**INSTRUCTIONS FOR THE TASK**
Can you copy out the data exactly? Leave the images out.
>> begin
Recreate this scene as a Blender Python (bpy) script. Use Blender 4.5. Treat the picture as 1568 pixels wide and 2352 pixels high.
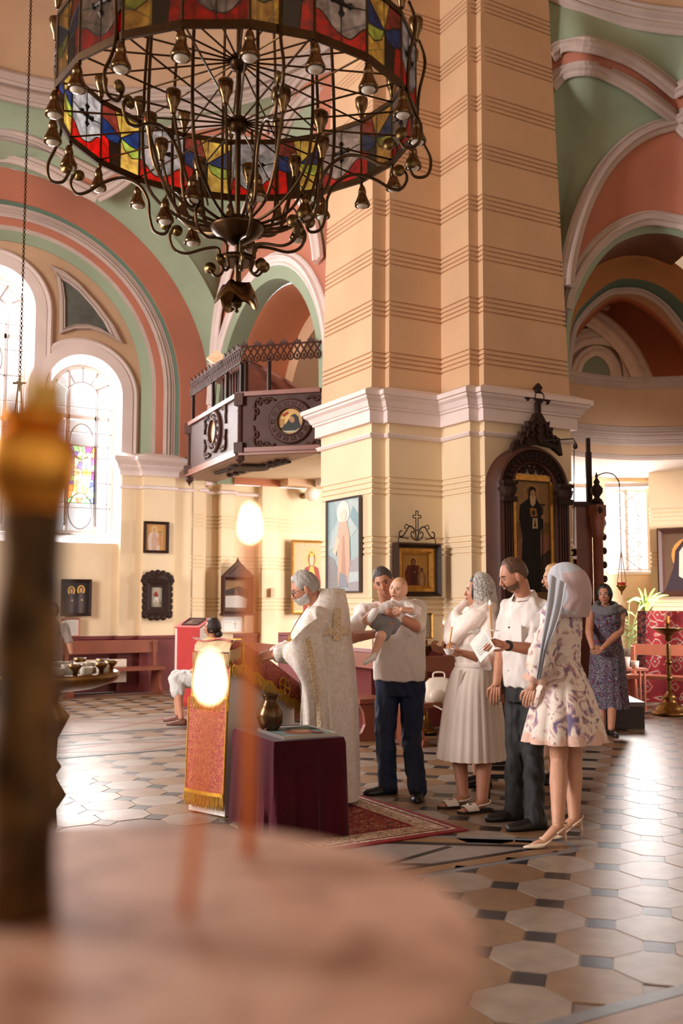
import bpy, math, random
from mathutils import Vector as V, Matrix, Quaternion, noise as mnoise
random.seed(7)
SC = bpy.context.scene
for _o in list(bpy.data.objects): bpy.data.objects.remove(_o)
COL = SC.collection
# ------------------------------------------------------------ camera
FPX, HC = 2250.0, 1.5
PITCH, YAW = math.atan(199 / FPX), math.radians(60.9)
F0 = V((math.cos(YAW), math.sin(YAW), 0)); RT = V((math.sin(YAW), -math.cos(YAW), 0))
FW = F0 * math.cos(PITCH) + V((0, 0, math.sin(PITCH))); UP = -F0 * math.sin(PITCH) + V((0, 0, math.cos(PITCH)))
CAM = V((0, 0, HC))
cd = bpy.data.cameras.new('camera'); cam = bpy.data.objects.new('camera', cd); COL.objects.link(cam)
cd.sensor_fit = 'HORIZONTAL'; cd.sensor_width = 24.0; cd.lens = FPX / 1568 * 24.0
cam.location = CAM; cam.rotation_euler = (math.pi / 2 + PITCH, 0, YAW - math.pi / 2)
cd.clip_start = 0.05; cd.clip_end = 200
cd.dof.use_dof = True; cd.dof.focus_distance = 8.2; cd.dof.aperture_fstop = 1.9
SC.camera = cam
# ------------------------------------------------------------ world, lights, exposure
W = bpy.data.worlds.new('sky'); SC.world = W; W.use_nodes = True
W.node_tree.nodes['Background'].inputs[0].default_value = (1.0, 0.965, 0.955, 1)
W.node_tree.nodes['Background'].inputs[1].default_value = 1.15
def area(name, loc, to, sx, sy, watts, col=(1, 1, 1), spread=180):
    l = bpy.data.lights.new(name, 'AREA'); l.shape = 'RECTANGLE'; l.size = sx; l.size_y = sy; l.energy = watts; l.color = col
    l.spread = math.radians(spread)
    o = bpy.data.objects.new(name, l); COL.objects.link(o); o.location = loc
    o.rotation_euler = (V(to) - V(loc)).to_track_quat('-Z', 'Y').to_euler(); return o
area('daylight_window_tall', (2.55, 16.75, 4.6), (2.6, 8, 2.0), 1.3, 4.0, 620, (1, .97, .97))
area('daylight_window_arched', (4.1, 16.75, 4.0), (4.2, 8, 1.0), 1.2, 2.8, 520, (1, .97, .97))
area('daylight_nave_window', (-6.5, 8.5, 4.5), (5.5, 9.6, 1.4), 3.0, 5.0, 1300, (1, .94, .91))
area('daylight_aisle_window', (9.4, 13.2, 2.5), (6.6, 15.9, 1.7), 1.2, 1.8, 75, (1, .96, .92))
area('fill_apse_side', (11.6, 7.2, 2.0), (10.6, 12.2, 1.4), 1.4, 1.8, 110, (1, .95, .93), 70)  # added fill light, out of view at the right; brightens the apse corner
area('daylight_apse_window', (12.45, 12.6, 2.75), (6.4, 4.6, 0), 1.1, 1.5, 300, (1, .96, .95))
SC.view_settings.view_transform = 'Standard'; SC.view_settings.look = 'None'
SC.view_settings.exposure = 0.22; SC.view_settings.gamma = 1.0; SC.view_settings.use_curve_mapping = False
SC.cycles.max_bounces = 6; SC.cycles.diffuse_bounces = 4; SC.cycles.glossy_bounces = 3; SC.cycles.transparent_max_bounces = 12
SC.cycles.caustics_reflective = False; SC.cycles.caustics_refractive = False
SC.cycles.sample_clamp_indirect = 4.0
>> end
**OUTPUT BELOW**
Recreate this scene as a Blender Python (bpy) script. Use Blender 4.5. Treat the picture as 1568 pixels wide and 2352 pixels high.
import bpy, math, random
from mathutils import Vector as V, Matrix, Quaternion, noise as mnoise
random.seed(7)
SC = bpy.context.scene
for _o in list(bpy.data.objects): bpy.data.objects.remove(_o)
COL = SC.collection
# ------------------------------------------------------------ camera
FPX, HC = 2250.0, 1.5
PITCH, YAW = math.atan(199 / FPX), math.radians(60.9)
F0 = V((math.cos(YAW), math.sin(YAW), 0)); RT = V((math.sin(YAW), -math.cos(YAW), 0))
FW = F0 * math.cos(PITCH) + V((0, 0, math.sin(PITCH))); UP = -F0 * math.sin(PITCH) + V((0, 0, math.cos(PITCH)))
CAM = V((0, 0, HC))
cd = bpy.data.cameras.new('camera'); cam = bpy.data.objects.new('camera', cd); COL.objects.link(cam)
cd.sensor_fit = 'HORIZONTAL'; cd.sensor_width = 24.0; cd.lens = FPX / 1568 * 24.0
cam.location = CAM; cam.rotation_euler = (math.pi / 2 + PITCH, 0, YAW - math.pi / 2)
cd.clip_start = 0.05; cd.clip_end = 200
cd.dof.use_dof = True; cd.dof.focus_distance = 8.2; cd.dof.aperture_fstop = 1.9
SC.camera = cam
# ------------------------------------------------------------ world, lights, exposure
W = bpy.data.worlds.new('sky'); SC.world = W; W.use_nodes = True
W.node_tree.nodes['Background'].inputs[0].default_value = (1.0, 0.965, 0.955, 1)
W.node_tree.nodes['Background'].inputs[1].default_value = 1.15
def area(name, loc, to, sx, sy, watts, col=(1, 1, 1), spread=180):
    l = bpy.data.lights.new(name, 'AREA'); l.shape = 'RECTANGLE'; l.size = sx; l.size_y = sy; l.energy = watts; l.color = col
    l.spread = math.radians(spread)
    o = bpy.data.objects.new(name, l); COL.objects.link(o); o.location = loc
    o.rotation_euler = (V(to) - V(loc)).to_track_quat('-Z', 'Y').to_euler(); return o
area('daylight_window_tall', (2.55, 16.75, 4.6), (2.6, 8, 2.0), 1.3, 4.0, 620, (1, .97, .97))
area('daylight_window_arched', (4.1, 16.75, 4.0), (4.2, 8, 1.0), 1.2, 2.8, 520, (1, .97, .97))
area('daylight_nave_window', (-6.5, 8.5, 4.5), (5.5, 9.6, 1.4), 3.0, 5.0, 1300, (1, .94, .91))
area('daylight_aisle_window', (9.4, 13.2, 2.5), (6.6, 15.9, 1.7), 1.2, 1.8, 75, (1, .96, .92))
area('fill_apse_side', (11.6, 7.2, 2.0), (10.6, 12.2, 1.4), 1.4, 1.8, 110, (1, .95, .93), 70)  # added fill light, out of view at the right; brightens the apse corner
area('daylight_apse_window', (12.45, 12.6, 2.75), (6.4, 4.6, 0), 1.1, 1.5, 300, (1, .96, .95))
SC.view_settings.view_transform = 'Standard'; SC.view_settings.look = 'None'
SC.view_settings.exposure = 0.22; SC.view_settings.gamma = 1.0; SC.view_settings.use_curve_mapping = False
SC.cycles.max_bounces = 6; SC.cycles.diffuse_bounces = 4; SC.cycles.glossy_bounces = 3; SC.cycles.transparent_max_bounces = 12
SC.cycles.caustics_reflective = False; SC.cycles.caustics_refractive = False
SC.cycles.sample_clamp_indirect = 4.0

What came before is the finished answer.